Langkah itu sudah dimulai oleh Nabi sendiri ketika
mengadakan hubungan dengan negara-negara tetangga dalam
menjalankan politik dakwahnya itu. Jadi tak ada jalan lain
buat Abu Bakr daripada harus meneruskan langkah itu.
Bagaimana ia bertindak dalam menghadapi semua itu? Itulah
yang akan kita uraikan berikut ini.
Catatan Kaki:
- Dalam terjemahan ini dipakai kata-kata "pelantikan,"
"sumpah atau ikrar setia" atau "baiat" dalam
pengertian yang sama, yakni: bai'ah, atau
mubaya'ah yang di dalam Qur'an berarti 'saling
berjanji' (Mu'jam Alfazil Qur'anil Karim). Dalam
kamus-kamus bahasa: 'pengangkatan, pelantikan, sumpah
atau ikrar setia' (A).
- Saqifah, 'serambi beratap' (N)
(LA) atau 'ruangan besar beratap' (LA),
semacam balairung (A).
- Amir jamak umara', harfiah 'pangeran,'
'pemimpin,' -'yang memerintah, pemerintah' dapat
diartikan juga 'kepala negara.' wazir jamak
wuzara' 'yang memberi dukungan' (N),
'pendamping,' 'pembantu,' 'menteri' (A).
- Harfiah 'Saya kayu pasak tempat ternak bergerak dan
setandan kurma yang bertopang' (N), yakni 'saya
tempat orang yang mencari pengobatan dengan pendapatnya,
seperti unta mengobati sakit gatalnya dengan
menggaruk-garukkan badannya ke kayu pasak (N).

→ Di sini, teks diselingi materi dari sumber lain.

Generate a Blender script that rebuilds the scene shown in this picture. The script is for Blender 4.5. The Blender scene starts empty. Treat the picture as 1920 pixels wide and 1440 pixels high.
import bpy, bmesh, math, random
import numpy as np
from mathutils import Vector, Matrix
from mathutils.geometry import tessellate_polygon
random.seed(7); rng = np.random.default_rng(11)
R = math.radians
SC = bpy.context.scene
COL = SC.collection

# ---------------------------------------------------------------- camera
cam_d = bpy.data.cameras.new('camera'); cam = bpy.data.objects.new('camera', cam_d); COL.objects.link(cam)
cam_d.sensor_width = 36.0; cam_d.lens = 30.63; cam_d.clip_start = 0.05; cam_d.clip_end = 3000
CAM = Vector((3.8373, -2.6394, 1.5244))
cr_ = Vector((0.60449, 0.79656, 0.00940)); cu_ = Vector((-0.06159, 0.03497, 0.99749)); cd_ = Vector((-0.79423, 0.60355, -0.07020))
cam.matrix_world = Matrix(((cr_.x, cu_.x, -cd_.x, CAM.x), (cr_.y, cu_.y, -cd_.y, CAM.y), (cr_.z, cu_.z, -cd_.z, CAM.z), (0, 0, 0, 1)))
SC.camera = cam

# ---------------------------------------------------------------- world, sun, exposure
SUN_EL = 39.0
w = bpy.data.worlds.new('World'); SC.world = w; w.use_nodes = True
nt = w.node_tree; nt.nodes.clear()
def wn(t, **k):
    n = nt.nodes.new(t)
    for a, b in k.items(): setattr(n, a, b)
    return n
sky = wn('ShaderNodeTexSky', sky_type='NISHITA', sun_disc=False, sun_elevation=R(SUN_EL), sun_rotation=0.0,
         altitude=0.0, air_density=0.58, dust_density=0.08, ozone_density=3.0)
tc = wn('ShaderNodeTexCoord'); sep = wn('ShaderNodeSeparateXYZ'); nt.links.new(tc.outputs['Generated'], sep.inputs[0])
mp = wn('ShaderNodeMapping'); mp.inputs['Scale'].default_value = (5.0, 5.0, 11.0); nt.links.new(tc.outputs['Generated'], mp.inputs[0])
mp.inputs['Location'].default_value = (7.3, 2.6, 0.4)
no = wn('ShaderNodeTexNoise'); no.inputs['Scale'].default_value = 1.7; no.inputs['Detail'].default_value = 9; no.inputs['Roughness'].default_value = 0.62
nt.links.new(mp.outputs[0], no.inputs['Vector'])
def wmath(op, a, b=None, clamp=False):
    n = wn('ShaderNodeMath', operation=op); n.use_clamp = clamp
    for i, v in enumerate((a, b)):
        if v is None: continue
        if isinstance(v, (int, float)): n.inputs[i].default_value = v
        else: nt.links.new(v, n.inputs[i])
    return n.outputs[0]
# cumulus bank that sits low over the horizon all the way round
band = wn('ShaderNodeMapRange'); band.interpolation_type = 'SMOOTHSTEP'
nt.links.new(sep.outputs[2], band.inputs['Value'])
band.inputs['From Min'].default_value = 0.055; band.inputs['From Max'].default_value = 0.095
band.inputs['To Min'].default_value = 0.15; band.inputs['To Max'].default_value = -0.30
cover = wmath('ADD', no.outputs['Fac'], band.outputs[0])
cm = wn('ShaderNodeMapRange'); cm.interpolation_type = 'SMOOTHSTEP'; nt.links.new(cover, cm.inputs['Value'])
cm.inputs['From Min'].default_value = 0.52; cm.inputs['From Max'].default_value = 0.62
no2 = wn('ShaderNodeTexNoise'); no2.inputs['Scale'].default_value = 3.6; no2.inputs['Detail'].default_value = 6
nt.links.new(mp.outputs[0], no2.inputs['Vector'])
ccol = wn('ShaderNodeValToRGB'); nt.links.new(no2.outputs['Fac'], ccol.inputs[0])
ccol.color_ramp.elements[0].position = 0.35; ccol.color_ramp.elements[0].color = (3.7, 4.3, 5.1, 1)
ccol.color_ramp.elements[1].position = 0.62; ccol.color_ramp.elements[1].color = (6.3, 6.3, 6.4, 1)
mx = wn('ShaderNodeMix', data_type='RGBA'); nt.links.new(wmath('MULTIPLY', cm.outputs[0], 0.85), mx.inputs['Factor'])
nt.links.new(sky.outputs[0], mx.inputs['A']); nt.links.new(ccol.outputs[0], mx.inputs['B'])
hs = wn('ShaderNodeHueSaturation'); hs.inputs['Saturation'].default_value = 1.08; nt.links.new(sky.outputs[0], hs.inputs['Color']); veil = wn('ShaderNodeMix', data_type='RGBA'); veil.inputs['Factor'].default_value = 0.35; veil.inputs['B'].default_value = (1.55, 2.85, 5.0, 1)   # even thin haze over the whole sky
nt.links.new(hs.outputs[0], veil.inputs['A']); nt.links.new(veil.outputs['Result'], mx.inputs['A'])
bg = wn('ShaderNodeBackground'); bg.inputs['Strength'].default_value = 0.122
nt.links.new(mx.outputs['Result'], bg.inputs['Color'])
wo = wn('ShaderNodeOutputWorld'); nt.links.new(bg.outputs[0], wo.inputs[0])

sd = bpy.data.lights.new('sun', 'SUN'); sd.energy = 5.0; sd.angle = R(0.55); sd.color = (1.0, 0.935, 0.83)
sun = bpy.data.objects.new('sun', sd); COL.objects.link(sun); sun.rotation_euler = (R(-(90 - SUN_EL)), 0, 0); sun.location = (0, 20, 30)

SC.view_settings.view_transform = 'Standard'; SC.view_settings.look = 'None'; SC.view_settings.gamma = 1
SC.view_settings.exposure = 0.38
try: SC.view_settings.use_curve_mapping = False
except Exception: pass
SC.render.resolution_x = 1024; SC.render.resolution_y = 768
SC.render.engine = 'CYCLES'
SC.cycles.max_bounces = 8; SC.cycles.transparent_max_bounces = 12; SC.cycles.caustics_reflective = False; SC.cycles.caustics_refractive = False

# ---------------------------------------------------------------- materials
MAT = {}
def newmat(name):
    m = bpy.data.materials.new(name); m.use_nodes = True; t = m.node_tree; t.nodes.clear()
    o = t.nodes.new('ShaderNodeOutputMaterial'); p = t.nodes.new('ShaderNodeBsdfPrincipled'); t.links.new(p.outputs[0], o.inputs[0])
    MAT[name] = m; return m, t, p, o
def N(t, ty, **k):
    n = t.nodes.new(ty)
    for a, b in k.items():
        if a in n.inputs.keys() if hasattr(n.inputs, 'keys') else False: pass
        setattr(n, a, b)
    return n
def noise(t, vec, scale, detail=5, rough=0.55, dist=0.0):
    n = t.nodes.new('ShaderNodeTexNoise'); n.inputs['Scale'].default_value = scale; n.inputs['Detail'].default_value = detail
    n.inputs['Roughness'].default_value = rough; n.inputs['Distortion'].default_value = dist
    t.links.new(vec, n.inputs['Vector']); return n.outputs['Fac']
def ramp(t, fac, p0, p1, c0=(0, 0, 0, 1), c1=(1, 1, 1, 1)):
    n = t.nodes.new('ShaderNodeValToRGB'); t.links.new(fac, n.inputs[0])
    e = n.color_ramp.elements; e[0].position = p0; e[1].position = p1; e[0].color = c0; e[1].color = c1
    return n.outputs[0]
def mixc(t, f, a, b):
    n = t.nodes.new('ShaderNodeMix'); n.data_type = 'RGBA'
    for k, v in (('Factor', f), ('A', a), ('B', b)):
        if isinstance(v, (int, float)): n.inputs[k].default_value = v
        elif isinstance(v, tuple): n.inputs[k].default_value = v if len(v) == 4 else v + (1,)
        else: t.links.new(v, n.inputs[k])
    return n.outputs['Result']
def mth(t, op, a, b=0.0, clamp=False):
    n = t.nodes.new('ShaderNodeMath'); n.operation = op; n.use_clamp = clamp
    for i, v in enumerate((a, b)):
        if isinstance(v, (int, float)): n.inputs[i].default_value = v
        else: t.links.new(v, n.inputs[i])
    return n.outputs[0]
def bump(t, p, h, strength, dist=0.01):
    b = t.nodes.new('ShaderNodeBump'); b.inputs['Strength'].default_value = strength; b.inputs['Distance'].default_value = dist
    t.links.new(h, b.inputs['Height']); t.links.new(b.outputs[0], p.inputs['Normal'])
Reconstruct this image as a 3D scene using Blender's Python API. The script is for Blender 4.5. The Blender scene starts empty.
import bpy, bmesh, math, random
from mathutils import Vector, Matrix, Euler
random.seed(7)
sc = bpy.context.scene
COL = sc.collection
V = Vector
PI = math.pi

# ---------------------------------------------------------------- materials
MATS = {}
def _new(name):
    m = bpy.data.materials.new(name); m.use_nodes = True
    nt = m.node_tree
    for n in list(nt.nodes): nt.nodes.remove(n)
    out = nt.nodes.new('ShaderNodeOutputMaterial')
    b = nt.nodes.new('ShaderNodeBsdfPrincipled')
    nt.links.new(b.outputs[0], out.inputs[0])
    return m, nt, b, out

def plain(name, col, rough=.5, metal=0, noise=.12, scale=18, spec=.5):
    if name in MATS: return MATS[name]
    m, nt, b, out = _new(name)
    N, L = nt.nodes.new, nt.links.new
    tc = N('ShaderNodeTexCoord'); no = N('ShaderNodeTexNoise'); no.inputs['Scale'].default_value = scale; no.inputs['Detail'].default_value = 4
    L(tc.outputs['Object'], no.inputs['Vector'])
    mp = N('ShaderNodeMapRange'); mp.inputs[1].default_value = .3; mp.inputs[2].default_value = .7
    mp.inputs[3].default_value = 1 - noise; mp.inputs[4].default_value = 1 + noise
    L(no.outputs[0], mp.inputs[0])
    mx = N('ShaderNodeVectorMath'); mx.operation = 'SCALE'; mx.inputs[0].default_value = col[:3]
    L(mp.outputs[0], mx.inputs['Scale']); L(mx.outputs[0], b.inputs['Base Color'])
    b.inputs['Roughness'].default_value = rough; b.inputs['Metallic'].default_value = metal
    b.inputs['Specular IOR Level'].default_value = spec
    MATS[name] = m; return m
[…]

Perumpamaan Melayu di atas berarti 'saya yang memberi dua
pertolongan dalam perjalanan' (A).
- Faltatan, mengacu pada kata-kata Umar, yakni
sangat tiba-tiba, di luar dugaan (N) (A).
- Tajawaza 'an, 'afa 'an (N),
memaafkan (A).
- Kutipan sebagian ayat Qur'an, 9. 40 (A).
- 'Ajja, mengucapkan talbiah dengan suara keras
(N), (A).
Menurut beberapa sumber mereka itu ialah Ali bin Abi
Talib, Usman bin Affan, Abdur-Rahman bin Auf, Sa'd bin Abi
Waqqas, Zubair bin Awwam dan Talhah bin Ubaidillah (A).